DRY: Theewaterskloof dam has been the hardest hit by the drought.

The City of Cape Town has been left with just over 12% of usable water left in its six major dams collectively, with Theewaterskloof hardest hit by the persistent drought.

Water levels at Theewaterskloof dam dropped to 17% this week while the most full dam was the Upper Steenbras at just under 55%.

Mayor Patricia de Lille’s spokesperson, Zara Nicholson, had previously said water shedding was a last resort and would only be considered when “we get to a really extreme situation”.

Last week the municipality, which has a population of more than 3.7 million, said the “necessary adjustments” were being made to ensure drinking water was treated to acceptable standards as the quality depreciated as a consequence of plummeting dam levels.

Mayco member for water services Xanthea Limberg said one of the reasons the last 10% of a dam’s water could not be extracted, was that it would be difficult to treat to acceptable standards.

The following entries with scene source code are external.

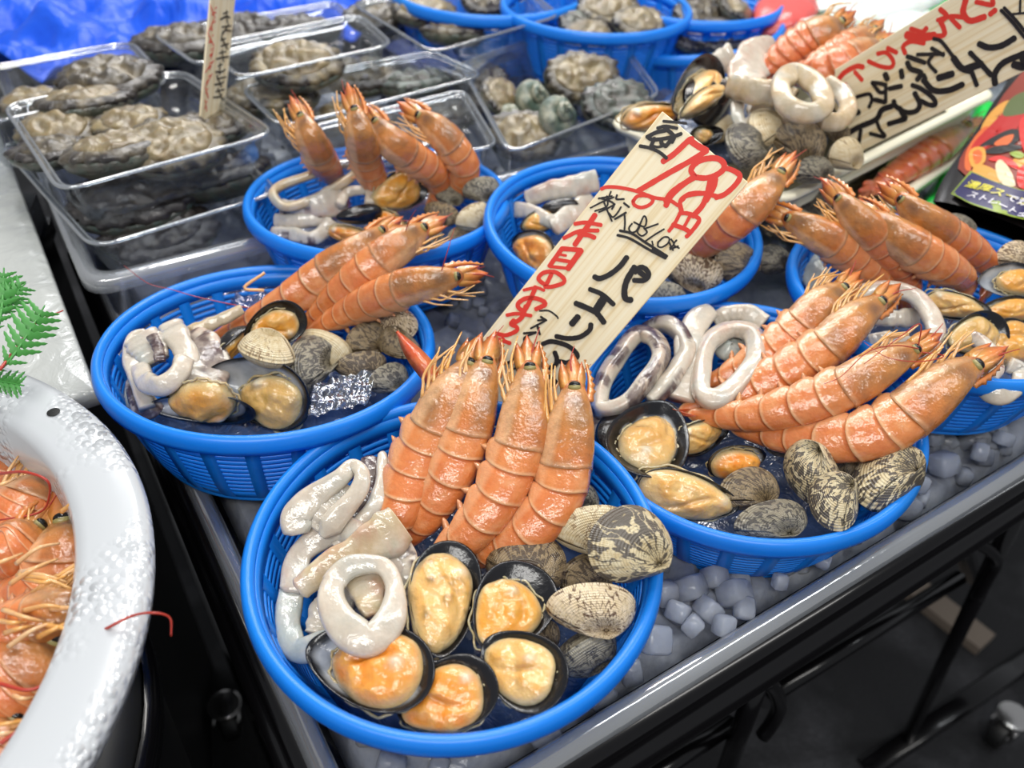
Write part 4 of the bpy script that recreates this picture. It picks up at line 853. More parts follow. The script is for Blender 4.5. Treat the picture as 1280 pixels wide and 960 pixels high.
clam(582, 244, 544, 246, .012, .012, 'dark clam beside the plump curled shrimp', 'clam_grey', hi=.66, thick=.32, roll=10, seed=42, group=Gc)
clam(574, 272, 530, 262, .008, .008, 'brown clam in front of the curled shrimp', 'clam_brown', hi=.6, thick=.32, roll=15, seed=43, group=Gc)
clam(612, 262, 570, 282, .010, .008, 'cream clam with open seam, nearest the next basket', 'clam_pale', hi=.66, thick=.32, roll=30, seed=44, group=Gc)
clam(552, 292, 524, 302, .0, .0, 'black clam low at the near rim', 'clam_grey', hi=.7, thick=.32, roll=10, seed=45, group=Gc)
clam(590, 290, 560, 300, -.002, -.002, 'shaded clam under the cream clam', 'clam_brown', hi=.7, thick=.32, roll=10, seed=46, group=Gc)

# ------------------------------------------------------------------ basket by the food pouch
G = 'shrimp by the food pouch'
shrimp([(978, 270, .050), (1008, 284, .048), (1044, 304, .040), (1076, 328, .028), (1104, 356, .014), (1110, 380, .0)], .0128, 1, 'shrimp with yellowish head resting on the basket rim by the food pouch', G, 51, roll=5, legs=6)
shrimp([(1046, 244, .066), (1068, 270, .060), (1096, 300, .046), (1124, 330, .030), (1138, 358, .014), (1130, 384, .0)], .0128, 1, 'red headed shrimp with dangling legs, second by the food pouch', G, 52, roll=15, legs=10, hue=.2)
shrimp([(1088, 268, .056), (1112, 288, .054), (1146, 312, .046), (1182, 334, .036), (1206, 352, .022), (1200, 376, .006)], .0136, 1, 'stout shrimp in the middle of the basket by the food pouch', G, 53, roll=10, legs=6)
shrimp([(1122, 244, .068), (1148, 268, .062), (1184, 294, .048), (1218, 316, .034), (1240, 340, .020), (1232, 366, .006)], .0128, 1, 'shrimp whose head points at the cream tray, nearest the pouch', G, 54, roll=15, legs=6, hue=.1)
Gs = 'squid by the food pouch'
squid([(1068, 376, .012), (1084, 364, .018), (1112, 362, .022), (1142, 370, .024), (1162, 392, .022), (1170, 418, .018), (1160, 440, .012), (1142, 452, .006)], 'great arched squid band with a speckled inner side', .0058, .0050, False, 10, .4, seed=61, group=Gs)
squid([(1092, 396, .008), (1118, 398, .010), (1146, 396, .010)], 'pale squid strip inside the arched band', .0062, .0035, False, 0, .2, seed=62, group=Gs)
squid([(1086, 426, .004), (1104, 422, .008), (1124, 424, .008), (1140, 430, .004)], 'thin squid strip with a dark slot near the long feelers', .0042, .0035, False, 0, .1, seed=63, group=Gs)
squid([(1004, 322, -.004), (1014, 340, -.004), (1030, 356, -.008)], 'translucent grey squid lump against the basket wall', .0100, .005, False, 0, 0, seed=64, group=Gs, col=SQG, name='squid_piece')
squid([(1200, 420, .020), (1220, 424, .024), (1238, 440, .024), (1244, 460, .020), (1236, 472, .018)], 'squid strip crossing the mussels towards the big shrimp head', .0048, .0040, False, 0, .3, .1, seed=65, group=Gs)
squid([(1226, 472, .014, 1.3), (1238, 490, .012, 1.3), (1256, 494, .012), (1272, 482, .014), (1274, 464, .016), (1260, 456, .018)], 'squid hook hanging over the rim above the ice', .0050, .0045, False, 0, .1, seed=66, group=Gs)
Gm = 'mussels by the food pouch'
mussel(1240, 392, 1156, 374, .018, .020, 'mussel with smooth cream meat above the arched squid band', wid=.52, roll=15, meat='cream', ms=(.92, .9), mh=.18, seed=51, group=Gm)
mussel(1222, 352, 1306, 352, .028, .028, 'wide open mussel cut by the picture edge, grey lining', wid=.66, roll=25, meat='yellow', ms=(.6, .7), mo=(.1, 0), mh=.14, seed=52, group=Gm, nacre=.85)
mussel(1184, 428, 1262, 412, .022, .024, 'mussel with crinkled tan meat and thick black shell edge', wid=.72, roll=0, meat='tan', ms=(.8, .8), mo=(-.06, 0), mh=.14, seed=53, group=Gm, nacre=.5)
mussel(1230, 446, 1296, 420, .012, .014, 'mussel with knobbly yellow meat behind the squid hook', wid=.8, roll=0, meat='yellow', ms=(.9, .9), mh=.2, seed=54, group=Gm, dark=.4)
mussel(1222, 392, 1300, 384, .018, .020, 'black mussel shell with a strip of yellow meat at the picture edge', wid=.5, roll=20, meat='yellow', ms=(.8, .8), mh=.16, seed=55, group=Gm)
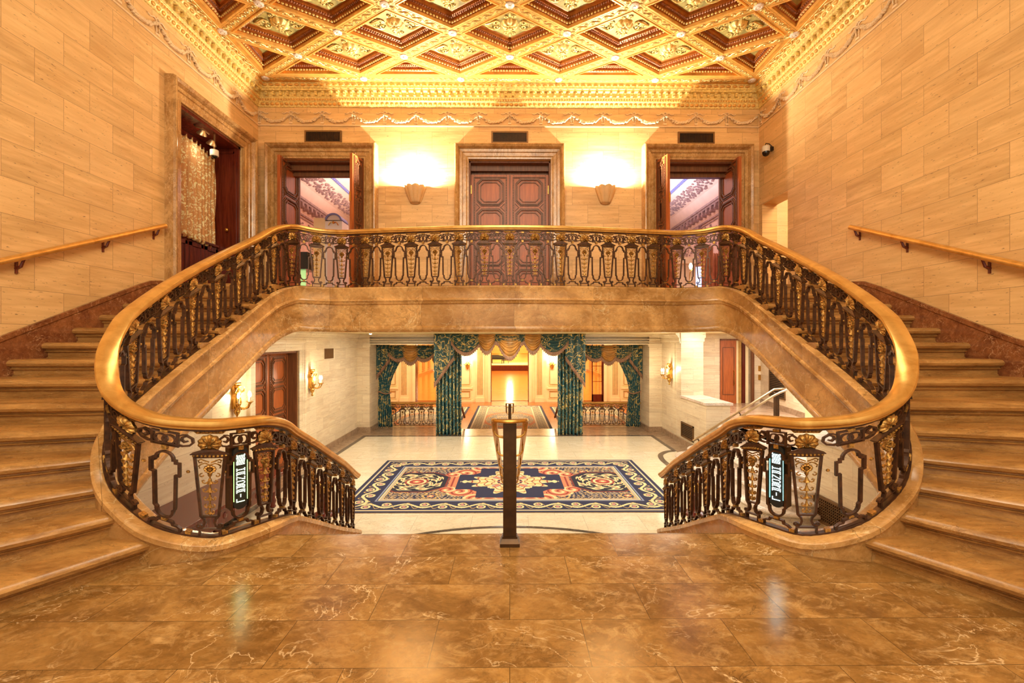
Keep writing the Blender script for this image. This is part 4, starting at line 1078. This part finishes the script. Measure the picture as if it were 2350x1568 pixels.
def grille(name, label, place, w, h, mat='vent', n=16, sq=False):
    r = thing(name, label, 'vent'); f, s_, b = MB(), MB(), MB()
    def bx(mb, u0, u1, v0, v1, d0, d1):
        P = [place(u, v, d) for u in (u0, u1) for v in (v0, v1) for d in (d0, d1)]
        mb.add([P[0], P[4], P[6], P[2], P[1], P[5], P[7], P[3]], [(0, 3, 2, 1), (4, 5, 6, 7), (0, 1, 5, 4), (1, 2, 6, 5), (2, 3, 7, 6), (3, 0, 4, 7)])
    bx(b, 0, w, 0, h, .001, .004); t = .035
    bx(f, 0, w, 0, t, 0, .03); bx(f, 0, w, h-t, h, 0, .03); bx(f, 0, t, 0, h, 0, .03); bx(f, w-t, w, 0, h, 0, .03)
    for k in range(1, n): bx(s_, t, w-t, h*k/n-.007, h*k/n+.007, .004, .02)
    if sq:
        for k in range(1, int(n*w/h)): bx(s_, w*k/int(n*w/h)-.007, w*k/int(n*w/h)+.007, t, h-t, .004, .02)
    b.build('backing', 'black', r); f.build('frame', mat, r); s_.build('slat', mat, r)
    return r
dr = Vector((7.84-8.36, 11.8-14.9, 0)).normalized(); nr = Vector((dr.y, -dr.x, 0))
grille('wall_grille', 'large brown louvred grille on the side hall wall', lambda u, v, d: tuple(Vector((8.36, 14.9, -1.72))+dr*(.75+u)+nr*d+Vector((0, 0, v))), 1.15, .98, n=18)
grille('wall_grille', 'brown louvred grille low on the parapet beside the side stair', lambda u, v, d: (4.92-d, 11.95+u, -2.70+v), .85, .42, n=9)
grille('wall_grille', 'square-mesh brass grille on the lobby right wall behind the right balustrade', lambda u, v, d: (4.92-d, 6.15+u, -2.85+v), 1.05, .42, n=10, sq=True)
for i, (x, z, lb) in enumerate(((8.28, -.98, 'upper'), (8.28, -1.28, 'lower'))):
    tag(MB().box((x, 14.87, z), (x+.14, 14.9, z+.17)).build('switch_plate', 'brass'), '%s of the two brass switch plates beside the side hall door' % lb, 'switch')
tag(MB().box((6.05, 14.87, -1.85), (6.16, 14.9, -1.68)).build('outlet_plate', 'brass'), 'small brass plate on the wall above the pale parapet', 'outlet')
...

“Despite the recent rains the situation remains critical, and the city calls on residents to maintain their savings efforts. We thank the many residents who are still active water ambassadors.

“We do, however, need to become more consistent as our consumption remains too high considering the unexpected hot weather which continues and irrespective of the bit of rain that we have had.”

Limberg said the municipality was busy finalising proposals for further intensified water restrictions, which were subject to due process.

“In the meantime, the city continues its plea that residents stop using municipal water for all outside use, including for watering the garden and filling up pools even on the currently allowed watering days,” she said.

“The city is also continuing with extensive pressure reduction programmes to reduce the flow of water at a time, as well as water losses through leakage in the pipework of the distribution system. The regulation of supply is under way in the central, southern and eastern suburbs and within the next week it will be expanded to the northern suburbs.

“Consumers should not be alarmed if they experience very low pressure or if the supply in their area drops away as it will only be temporary until the balance is achieved,” Limberg said.

The Department of Water and Sanitation in the Western Cape said it would continue to monitor the situation. Provincially, dam levels stood at 21% compared to 30.5% the same time last year.